TOKIO城島茂「自分にできることを問い続けたい」福島で被災し共に歩み続ける13年 #知り続ける
「もう、ありがたいのひとことです。県民のみなさんも、県庁の方も含めてそう言ってくださって。普通だったら、お叱りの声があって然るべきだと思うんです。知事とはたびたびご一緒させてもらっていて、この件はお礼の電話でお話しさせてもらったんですけど、『やはりこんなときこそTOKIOをという声が多くて』と伺いました。正直、涙が出そうになりました。助けられているな、また恩返しをしていかなきゃなと思いました」
それぞれの生きた証しを刻む
インタビュー中、城島の表情が最も和らいだのは、TOKIO-BAで見た光景の話をしていたときだった。
「池に、イトトンボが2匹飛んでいたんです。つがいだったんですが、メスが卵を産んでいるところに、オスが付き添って守っているんです。その光景を見たら、こんなに小さくても大切な命を次につなげているんだと思いました。 自分が生きた証しって、最大の足跡は次の世代にバトンを渡すことかなと思うんです。TOKIOが大好きな言葉なんですけど、共に創り上げると書いて、共創。TOKIO-BAはそんな場所にしたいんです。僕らが教わってきた創る喜びを次の世代に伝えられたらいいですね。例えば、ここを家族で訪れて、5年後、10年後に大切な人と来て、そのふたりが結婚して、次の世代と一緒にこの場を訪れる。そのときTOKIO-BAに『これ昔、お父さんが作ったんだよ』と語り継げるようなものがあったら面白いし、それぞれが生きた証しが刻まれる場所になったらいいなと思っています」 歩みを止めない城島に、活動の根源にあるものは何かと問いかけると、20年以上にわたって福島で活動をするなかで見てきた「師匠」の話を口にした。
「技術を教えていただいた方を尊敬の意味を込めて師匠と呼んでいるんですが、みなさんに共通することがあるんです。DASH村でTOKIOに農業を教えてくれた三瓶明雄さん(故人)は、カンナも重機も何でもできるスーパーおじいちゃんだったのに、口癖が『まだまだ』でした。他の福島の方も同じことをおっしゃるんですよ。その道のプロは、一様に自分の現状に満足していない。その背中を見ていたら、師匠たちのように日々努力しなきゃと思うんです。まだまだ、と言い聞かせて常に自分にできることは何か、問い続けていきたいです」
--- 城島茂 1970年生まれ。

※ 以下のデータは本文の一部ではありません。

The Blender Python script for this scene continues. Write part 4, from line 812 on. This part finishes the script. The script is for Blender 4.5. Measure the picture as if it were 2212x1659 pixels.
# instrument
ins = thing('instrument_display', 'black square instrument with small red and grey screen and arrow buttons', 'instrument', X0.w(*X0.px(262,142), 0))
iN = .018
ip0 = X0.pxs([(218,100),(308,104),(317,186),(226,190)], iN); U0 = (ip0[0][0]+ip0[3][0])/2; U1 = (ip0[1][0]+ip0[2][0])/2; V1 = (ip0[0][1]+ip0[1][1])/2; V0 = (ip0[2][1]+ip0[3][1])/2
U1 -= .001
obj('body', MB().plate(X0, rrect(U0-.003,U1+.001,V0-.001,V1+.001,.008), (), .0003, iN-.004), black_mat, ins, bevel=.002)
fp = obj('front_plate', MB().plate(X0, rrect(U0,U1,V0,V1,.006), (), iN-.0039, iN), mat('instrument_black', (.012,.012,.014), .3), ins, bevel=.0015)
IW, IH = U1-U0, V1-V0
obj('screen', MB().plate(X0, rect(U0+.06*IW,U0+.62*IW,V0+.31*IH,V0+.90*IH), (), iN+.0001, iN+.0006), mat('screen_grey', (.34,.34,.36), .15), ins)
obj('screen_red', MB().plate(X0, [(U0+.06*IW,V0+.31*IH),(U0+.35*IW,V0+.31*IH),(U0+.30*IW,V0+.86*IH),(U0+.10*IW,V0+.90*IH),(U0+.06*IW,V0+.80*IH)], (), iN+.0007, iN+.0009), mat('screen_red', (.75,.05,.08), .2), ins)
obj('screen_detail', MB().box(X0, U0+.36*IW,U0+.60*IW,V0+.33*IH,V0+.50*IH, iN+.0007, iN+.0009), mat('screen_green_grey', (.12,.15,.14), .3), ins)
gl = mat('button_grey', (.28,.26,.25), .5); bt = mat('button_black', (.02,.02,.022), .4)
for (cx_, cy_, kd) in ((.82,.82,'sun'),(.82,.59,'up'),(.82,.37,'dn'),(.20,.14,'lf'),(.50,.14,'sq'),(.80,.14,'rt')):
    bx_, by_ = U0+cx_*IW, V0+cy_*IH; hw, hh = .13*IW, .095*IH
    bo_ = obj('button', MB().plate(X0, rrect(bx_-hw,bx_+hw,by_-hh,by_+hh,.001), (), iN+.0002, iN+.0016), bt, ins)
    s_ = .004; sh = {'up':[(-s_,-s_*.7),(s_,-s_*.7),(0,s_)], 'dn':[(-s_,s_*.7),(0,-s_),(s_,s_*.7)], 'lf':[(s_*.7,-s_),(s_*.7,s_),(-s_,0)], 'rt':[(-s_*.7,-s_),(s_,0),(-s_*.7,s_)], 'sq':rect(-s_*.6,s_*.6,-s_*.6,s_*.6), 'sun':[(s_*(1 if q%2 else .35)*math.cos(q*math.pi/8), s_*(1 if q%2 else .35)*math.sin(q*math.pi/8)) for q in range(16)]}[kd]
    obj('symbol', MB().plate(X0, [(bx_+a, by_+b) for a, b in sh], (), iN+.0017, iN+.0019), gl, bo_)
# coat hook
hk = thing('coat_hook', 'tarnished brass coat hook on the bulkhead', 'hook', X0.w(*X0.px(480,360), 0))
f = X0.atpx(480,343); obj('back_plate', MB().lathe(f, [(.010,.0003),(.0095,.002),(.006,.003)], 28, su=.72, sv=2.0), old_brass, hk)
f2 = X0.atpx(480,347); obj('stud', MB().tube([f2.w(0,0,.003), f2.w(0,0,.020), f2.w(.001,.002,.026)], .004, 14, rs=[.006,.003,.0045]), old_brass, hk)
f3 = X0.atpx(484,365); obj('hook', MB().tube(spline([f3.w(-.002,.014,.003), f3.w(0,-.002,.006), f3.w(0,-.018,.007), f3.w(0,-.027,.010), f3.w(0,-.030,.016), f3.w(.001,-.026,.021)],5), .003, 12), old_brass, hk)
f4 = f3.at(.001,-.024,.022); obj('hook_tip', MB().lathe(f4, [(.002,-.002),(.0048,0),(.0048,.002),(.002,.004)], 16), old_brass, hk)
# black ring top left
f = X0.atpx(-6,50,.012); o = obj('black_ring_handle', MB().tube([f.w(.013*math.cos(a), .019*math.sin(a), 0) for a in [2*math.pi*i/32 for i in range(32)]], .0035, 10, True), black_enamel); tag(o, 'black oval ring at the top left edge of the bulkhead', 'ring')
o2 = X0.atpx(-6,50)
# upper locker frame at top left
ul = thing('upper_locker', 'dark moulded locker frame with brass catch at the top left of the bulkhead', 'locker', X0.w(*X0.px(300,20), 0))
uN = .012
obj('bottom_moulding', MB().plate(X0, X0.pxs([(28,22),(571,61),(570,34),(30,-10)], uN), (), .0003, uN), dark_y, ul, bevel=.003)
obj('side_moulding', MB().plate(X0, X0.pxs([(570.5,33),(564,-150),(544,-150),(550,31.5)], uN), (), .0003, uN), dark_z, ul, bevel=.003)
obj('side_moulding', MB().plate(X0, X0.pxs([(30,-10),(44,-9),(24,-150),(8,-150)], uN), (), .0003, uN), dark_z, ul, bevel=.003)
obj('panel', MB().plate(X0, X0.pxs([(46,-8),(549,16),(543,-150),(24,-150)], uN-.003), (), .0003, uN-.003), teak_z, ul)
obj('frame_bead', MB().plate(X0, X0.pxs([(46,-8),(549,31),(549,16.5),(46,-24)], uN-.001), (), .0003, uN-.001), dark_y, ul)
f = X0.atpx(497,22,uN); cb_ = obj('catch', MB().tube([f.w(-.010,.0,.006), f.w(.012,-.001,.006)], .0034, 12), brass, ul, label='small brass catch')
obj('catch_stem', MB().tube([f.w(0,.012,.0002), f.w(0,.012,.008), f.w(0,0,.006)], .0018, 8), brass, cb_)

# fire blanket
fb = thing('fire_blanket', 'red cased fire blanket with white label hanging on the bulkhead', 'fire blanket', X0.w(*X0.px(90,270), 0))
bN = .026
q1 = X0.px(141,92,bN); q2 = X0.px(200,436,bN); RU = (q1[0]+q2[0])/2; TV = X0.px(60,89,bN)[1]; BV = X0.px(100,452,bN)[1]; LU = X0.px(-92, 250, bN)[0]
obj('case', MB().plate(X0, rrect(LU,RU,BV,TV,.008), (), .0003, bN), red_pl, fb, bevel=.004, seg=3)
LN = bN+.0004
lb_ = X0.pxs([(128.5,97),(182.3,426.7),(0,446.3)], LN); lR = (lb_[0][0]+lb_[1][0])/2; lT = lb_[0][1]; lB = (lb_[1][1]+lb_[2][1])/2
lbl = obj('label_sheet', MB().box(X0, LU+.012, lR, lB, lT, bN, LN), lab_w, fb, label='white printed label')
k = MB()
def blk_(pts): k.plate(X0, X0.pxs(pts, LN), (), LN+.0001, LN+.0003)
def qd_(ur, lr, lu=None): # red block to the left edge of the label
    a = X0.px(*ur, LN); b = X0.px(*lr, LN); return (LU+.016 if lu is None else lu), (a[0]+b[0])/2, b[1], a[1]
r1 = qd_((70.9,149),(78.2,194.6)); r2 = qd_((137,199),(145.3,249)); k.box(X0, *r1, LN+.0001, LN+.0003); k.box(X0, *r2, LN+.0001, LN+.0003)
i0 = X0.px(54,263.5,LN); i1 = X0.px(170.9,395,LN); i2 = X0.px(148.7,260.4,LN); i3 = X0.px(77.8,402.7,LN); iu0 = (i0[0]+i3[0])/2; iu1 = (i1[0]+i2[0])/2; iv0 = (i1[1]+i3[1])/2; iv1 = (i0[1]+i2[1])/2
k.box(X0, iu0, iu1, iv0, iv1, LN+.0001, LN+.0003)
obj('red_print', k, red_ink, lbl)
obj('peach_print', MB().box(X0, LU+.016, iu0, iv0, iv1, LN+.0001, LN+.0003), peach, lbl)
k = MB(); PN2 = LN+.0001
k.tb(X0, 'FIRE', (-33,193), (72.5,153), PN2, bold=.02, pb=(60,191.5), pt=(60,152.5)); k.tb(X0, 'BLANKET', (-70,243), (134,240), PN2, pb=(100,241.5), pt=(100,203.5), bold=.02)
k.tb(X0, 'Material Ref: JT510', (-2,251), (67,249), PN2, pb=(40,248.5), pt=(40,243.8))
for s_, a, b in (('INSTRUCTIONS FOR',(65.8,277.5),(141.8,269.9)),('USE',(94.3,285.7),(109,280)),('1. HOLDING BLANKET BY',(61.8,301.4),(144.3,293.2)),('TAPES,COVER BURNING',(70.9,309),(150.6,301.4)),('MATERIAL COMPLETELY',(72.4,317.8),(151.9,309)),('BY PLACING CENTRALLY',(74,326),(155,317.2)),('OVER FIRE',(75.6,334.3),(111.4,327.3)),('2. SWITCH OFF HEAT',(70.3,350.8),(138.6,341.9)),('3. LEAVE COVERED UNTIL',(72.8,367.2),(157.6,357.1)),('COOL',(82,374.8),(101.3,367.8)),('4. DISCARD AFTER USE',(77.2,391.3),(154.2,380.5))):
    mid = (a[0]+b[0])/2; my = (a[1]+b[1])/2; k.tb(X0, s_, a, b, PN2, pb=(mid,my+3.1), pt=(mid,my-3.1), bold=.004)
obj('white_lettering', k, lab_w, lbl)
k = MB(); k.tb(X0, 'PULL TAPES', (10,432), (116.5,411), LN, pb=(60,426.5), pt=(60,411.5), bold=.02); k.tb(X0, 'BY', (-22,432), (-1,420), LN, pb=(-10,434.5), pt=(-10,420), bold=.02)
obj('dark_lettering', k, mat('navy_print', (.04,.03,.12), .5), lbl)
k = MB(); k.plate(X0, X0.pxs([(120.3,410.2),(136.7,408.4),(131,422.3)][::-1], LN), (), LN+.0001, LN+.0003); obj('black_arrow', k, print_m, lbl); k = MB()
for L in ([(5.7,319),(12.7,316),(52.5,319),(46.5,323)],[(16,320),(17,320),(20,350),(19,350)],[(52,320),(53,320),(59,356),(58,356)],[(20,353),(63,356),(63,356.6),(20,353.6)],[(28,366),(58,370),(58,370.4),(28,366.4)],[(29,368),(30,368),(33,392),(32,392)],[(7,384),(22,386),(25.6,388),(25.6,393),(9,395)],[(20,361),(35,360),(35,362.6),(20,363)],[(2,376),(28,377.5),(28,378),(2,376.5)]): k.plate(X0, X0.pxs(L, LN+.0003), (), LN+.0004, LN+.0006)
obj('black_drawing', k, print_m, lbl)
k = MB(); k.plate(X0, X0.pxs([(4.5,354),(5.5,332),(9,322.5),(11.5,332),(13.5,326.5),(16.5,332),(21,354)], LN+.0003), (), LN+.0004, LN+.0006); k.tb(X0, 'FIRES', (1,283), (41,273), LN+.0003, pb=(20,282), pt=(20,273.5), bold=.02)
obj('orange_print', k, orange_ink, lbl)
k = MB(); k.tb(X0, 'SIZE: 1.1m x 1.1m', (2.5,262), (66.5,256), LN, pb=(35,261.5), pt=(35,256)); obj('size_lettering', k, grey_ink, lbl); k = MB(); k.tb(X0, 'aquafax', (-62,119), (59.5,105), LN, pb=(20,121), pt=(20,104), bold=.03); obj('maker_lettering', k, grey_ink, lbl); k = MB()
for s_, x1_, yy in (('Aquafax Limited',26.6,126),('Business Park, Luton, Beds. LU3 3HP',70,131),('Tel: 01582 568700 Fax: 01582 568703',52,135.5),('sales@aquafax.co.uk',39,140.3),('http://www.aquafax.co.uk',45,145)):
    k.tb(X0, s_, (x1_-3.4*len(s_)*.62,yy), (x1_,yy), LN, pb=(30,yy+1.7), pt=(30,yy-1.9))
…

奈良県出身。1994年アイドルグループTOKIOのリーダーとしてデビュー。2000年からバラエティー番組「ザ!鉄腕!DASH!!」の企画で、福島県浪江町でDASH村の活動を始め、村の開墾や農作物づくりなどに携わる。東日本大震災後、風評被害に苦しむ福島の農産品などのPR活動に従事。2021年(株)TOKIOの社長に就任。福島県西郷村で何もない場所から共に創り上げていく「TOKIO-BA」プロジェクトを開始。